I am incredibly blessed. And too often I find it enough to just say that and be glad with it, but really, what's the point of a blessing if not to pass it along? Does God bless me because he just wants me to have a sheltered, quiet life, without too much danger, because I'm somehow more special than the people who don't live a life of such high privilege? No!

I would like to be able to do more than just pray and donate some cash - but I'm sure many others would too. I would really like to keep my heart open for more opportunities after this summer wraps up. I'm praying that my sponsored girls in Haiti are okay.

I remember reading a book called "Where we stand: class matters" in philosophy class, and the author talked about the ways people can rationalize not giving to the poor. Because, believe it or not, even people that you see as "rich" have people that they consider even richer than themselves. And the author contended that as long as we have people who we think make us "inferior" financially, we don't feel compelled to give much, because we feel that they should be doing it.

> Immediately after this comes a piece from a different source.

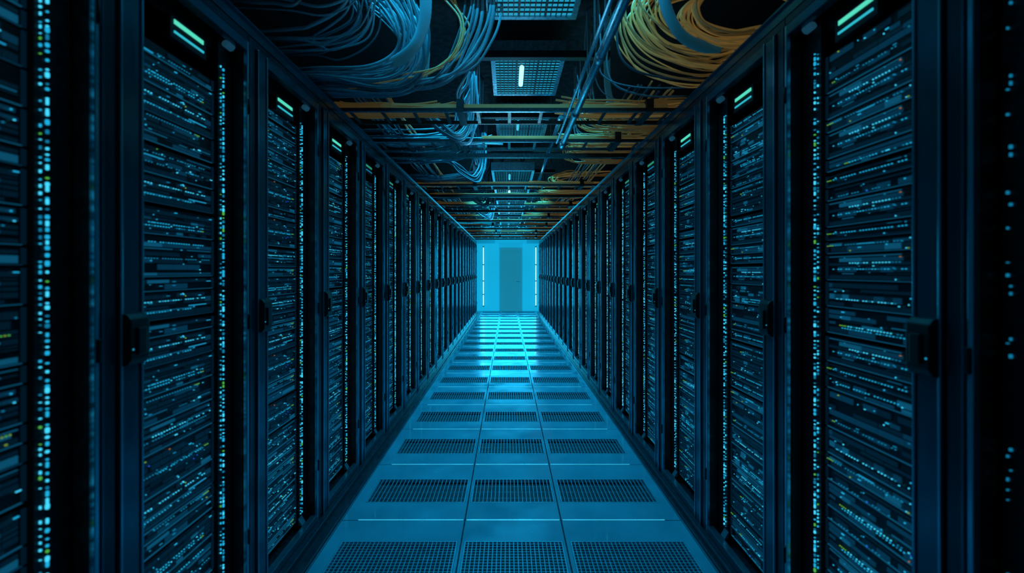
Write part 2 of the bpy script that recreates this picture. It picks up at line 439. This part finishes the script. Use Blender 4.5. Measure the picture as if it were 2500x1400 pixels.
# ------------------------------------------------------------------ overhead trays
TZ = TOP+0.053
ys = [2.80, 3.46, 5.25, 6.85, 8.3, 9.9, 11.6, 13.4]
beams = [3.93, 6.05, 7.6, 9.1, 10.8, 12.5, 14.3]
bt = B()
bt.box(-1.25, 1.25, 0, 0.012, 0, 0.022, 0); bt.box(-1.25, 1.25, 0.24, 0.252, 0, 0.022, 0)
bt.box(-1.25, 1.25, 0, 0.025, 0, 0.003, 1); 
x = -1.2
while x < 1.22: bt.box(x, x+0.02, 0.012, 0.24, 0.002, 0.010, 0); x += 0.2
traym = bt.mesh('cable_tray', [M_black, M_steel])
bt2 = B()
bt2.box(-1.25, 1.25, 0, 0.05, 0, 0.03, 0); bt2.box(-1.25, 1.25, 0.012, 0.038, 0.03, 0.038, 0)
barm = bt2.mesh('support_beam', [M_black])
b = B(); b.box(0, 0.045, -0.008, 0.26, -0.006, 0.075, 0)
clipm = b.mesh('tray_clamp', [M_black])
def bundle(x0, x1, n, seed, wave=0.01, r=0.006, fan=0.0):
    rr = random.Random(seed); b = B()
    for i in range(n):
        yy = 0.03 + (i % 7)*0.027 + rr.uniform(-.008,.008); zz = 0.020 + (i//7)*0.0125 + rr.uniform(0, .005)
        pts = []
        N = 9; ea = rr.uniform(-.12, .04); eb = rr.uniform(-.06, .16)
        for j in range(N):
            t = j/(N-1)
            dz = abs(math.sin(t*9+rr.random()))*wave*0.3
            edge = (1-min(t, 1-t)*6)
            dzz = max(0, edge)*fan*rr.random()
            pts.append((x0+ea+(x1+eb-x0-ea)*t, yy + math.sin(t*7+i)*wave, zz+dz+dzz))
        b.tube(spline(pts, 3), r*rr.uniform(.7, 1.1), rr.choice([0,1,1]), 6)
    return b
def ribbon(x0, x1, m):
    b = B(); b.box(x0, x1, 0.014, 0.020, 0.024, 0.050, 0); return b.mesh('flat_cable', [m])
rib = [ribbon(-0.80, 1.0, M_cyel2), ribbon(-.2, .78, M_cyel2), ribbon(-.9, .1, M_cyel2), ribbon(.25, .95, M_cyel2)]
YR = [bundle(a, c, n, sd, .012, .0058, .03).mesh('cable_bundle', [M_cyel, M_cyel2]) for a, c, n, sd in ((.42,1.08,35,11),(.5,1.15,28,12),(.35,1.1,21,16),(.55,1.15,28,17))]
YL = [bundle(a, c, n, sd, .012, .0054, .03).mesh('cable_bundle', [M_cyel2, M_cyel2]) for a, c, n, sd in ((-1.1,-.40,24,13),(-1.15,-.55,18,14),(-1.1,-.6,14,18))]
GL = [bundle(a, c, n, sd, .02, .007, .04).mesh('cable_bundle', [M_cdark, M_cgrey]) for a, c, n, sd in ((-1.1,-.1,14,15),(-1.1,.05,21,19))]
YX = bundle(-1.0, 1.0, 7, 23, .02, .005, .02).mesh('cable_bundle', [M_cyel2, M_cyel2])
RR = random.Random(3)
for i, y in enumerate(ys):
    t = obj('cable_tray', traym, loc=(0, y, TZ), cat='cable tray', group='cable trays crossing the aisle', label='black steel ladder tray bridging the cabinet tops')
    for x in (-0.32, 0.86): obj('tray_clamp', clipm, t, loc=(x+(0 if i == 0 else RR.uniform(-.2, .1)), 0, 0))
    r_ = rib[0] if i == 0 else rib[1] if i == 1 else RR.choice(rib)
    obj('flat_cable', r_, loc=(0, y, TZ), cat='cable', group='flat cables on the trays', label='flat ochre cable lying along a tray')
    obj('cable_bundle', YR[i % 4], loc=(0, y, TZ), cat='cables', group='cable bundles on the trays', label='bundle of yellow cables resting on a tray')
    if i != 1: obj('cable_bundle', YL[i % 3], loc=(0, y, TZ), cat='cables', group='cable bundles on the trays', label='bundle of ochre cables resting on a tray')
    else: obj('cable_bundle', GL[0], loc=(0, y, TZ), cat='cables', group='cable bundles on the trays', label='bundle of dark grey cables resting on a tray')
for i, y in enumerate(beams):
    obj('support_beam', barm, loc=(0, y, TZ), cat='beam', group='beams between the cable trays', label='thick black steel beam bridging the cabinet tops')
    g = RR.choice([YR[0], YR[1], YR[3]])
    obj('cable_bundle', g, loc=(RR.uniform(-.03, .12), y-.10, TZ+.019), cat='cables', group='cable bundles on the trays', label='bundle of yellow cables slung over a beam')
    if i % 2 == 1: obj('cable_bundle', YX, loc=(0, y-.05, TZ+.019), cat='cables', group='cable bundles on the trays', label='long ochre cable bundle spanning the aisle')

for s in (-1, 1):
    for i in range(12):
        xx = s*(0.74+0.024*i); b = B(); pts = []
        y = 2.72 + R.uniform(-.05, .05)
        while y < 14.6:
            pts.append((xx+R.uniform(-.018, .018), y, 2.475+R.uniform(0, .03)+(i % 3)*.012)); y += 0.42
        b.tube(spline(pts, 3), R.choice([.006, .008]), 0, 6)
        obj('long_cable', b.mesh('long_cable', [R.choice([M_cgrey, M_cdark, M_cyel2]) if s < 0 else R.choice([M_cyel2, M_cyel2, M_cdark])]), label='long cable running lengthwise over the trays', cat='cable', group='lengthwise cables over the trays')

for i in range(12):
    y = 2.95+1.15*i-1.15
    e = obj('ceiling_strut', None, loc=(0.12, y, 2.80), cat='strut', group='struts under the ceiling', label='black steel strut hung on threaded rods')
    b = B(); b.box(-0.5, 0.55, 0, 0.05, 0, 0.012); b.box(-0.5, 0.55, 0, 0.006, 0.012, 0.045); b.box(-0.5, 0.55, 0.044, 0.05, 0.012, 0.045)
    obj('channel', b.mesh('channel', [M_black]), e)
    for x in (-0.45, 0.5):
        b = B(); b.tube([(x, 0.025, 0.0), (x, 0.025, CEIL-2.80)], 0.006, 0, 8); obj('rod', b.mesh('rod', [M_steel]), e)

# luminaires
LW, LL = 0.46, 0.66
b = B()
b.box(-LW/2, LW/2, 0, LL, 0.08, 0.10, 0)
b.box(-LW/2-.03, -LW/2, -.03, LL+.03, 0, 0.10, 0); b.box(LW/2, LW/2+.03, -.03, LL+.03, 0, 0.10, 0)
b.box(-LW/2, LW/2, -.03, 0, 0, 0.10, 0); b.box(-LW/2, LW/2, LL, LL+.03, 0, 0.10, 0)
b.box(-LW/2+.002, LW/2-.002, 0.002, LL-.002, 0.008, 0.0795, 1)
hm = b.mesh('housing', [M_steel, E_diff])
b = B()
for i in range(1, 15): x = -LW/2+LW*i/15; w_ = .007 if i % 5 == 0 else .003; b.box(x-w_, x+w_, 0.001, LL-.001, 0.0, 0.0075)
for i in range(1, 15): y = LL*i/15; w_ = .008 if i % 5 == 0 else .004; b.box(-LW/2+.001, LW/2-.001, y-w_, y+w_, 0.0, 0.0075)
lm = b.mesh('louver', [M_black])
b = B(); b.tube([(-0.04, 0.12, -0.018), (-0.04, 0.42, -0.018)], 0.017, 0, 12); tm = b.mesh('light_tube', [E_tube])
b = B(); b.tube([(-0.04, 0.15, -0.014), (-0.04, 0.40, -0.014)], 0.013, 0, 12); tmd = b.mesh('light_tube', [E_tubed])
for i in range(12):
    y = 2.97+1.15*(i-1.98)
    lz = 2.88 if i < 4 else 2.60
    e = obj('ceiling_light', None, loc=(0.14 if i < 4 else 0.06, y+0.12, lz), cat='ceiling light', group='louvred ceiling lights', label='louvred blue ceiling light with a glowing white tube' if i == 2 else 'louvred ceiling light panel glowing blue')
    obj('housing', hm, e); obj('louver', lm, e); obj('light_tube', tm if i in (2, 5) else tmd, e)
    for x in (-.15, .13):
        b = B(); b.box(x, x+.02, 0.2, 0.5, 0.10, CEIL-lz); obj('bracket', b.mesh('bracket', [M_steel]), e)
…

Comparison for the sake of rationalization, or shirking of responsibilities, is a bad thing. But comparison is kinda necessary sometimes, when I find myself getting too content with the wonderful life that I have.

Monday, January 4, 2010

Every day is New Year's Day

It is now the fourth day of this new decade, and I have yet to produce any kind of obligatory "New Year's" entry. Considering my penchant in the past for exhaustive year-end reviews, it seems strange that I have waited so long to write anything, especially since we had a 3-day snowstorm over the weekend, and before going to work today, I hadn't been out of the apartment since getting groceries on Saturday.

Well. I suppose it's becoming clearer in which direction my paltry New Year's resolutions shall (or should) lie. Perhaps in minimizing distractions?

Really though, this time spent snowed in has helped me realize how much I miss the society of others, and this is perhaps the area in which I need the most work. I'm not the person who always knows what to say at the right time - in fact, my silence is more often due to the fact that I usually do the opposite, rather than genuinely having nothing to say. I rarely, if ever, initiate things. Not because I don't want it, but don't know if it will work. Sometimes I have a hard time knowing if I'm helping or hurting. Perhaps it's worth it to try anyway?

Enough of that. I've decided I'm going to try more. (I really should quit with these increasingly vague Resolutions). This short year has proven beyond a doubt that waiting until some grand new "start" (like the beginning of a decade) is not enough motivation to make me change. If I want to change, I just have to resolve to do it, instead of waiting for something. Because there will never be enough motivation out there if I look at it that way.

I know I wasn't the only Mainer who spent a rather lazy weekend at home, out of necessity and safety rather than desire. But it's not okay to be comfortable with that on a regular basis. I'm already making plans for the summer that will take me out of my comfort zone in more ways than one, and I pray that God will use me to impact others instead of just others impacting me this time.

I also resolve to use less "I" in this blog, even though it is mine.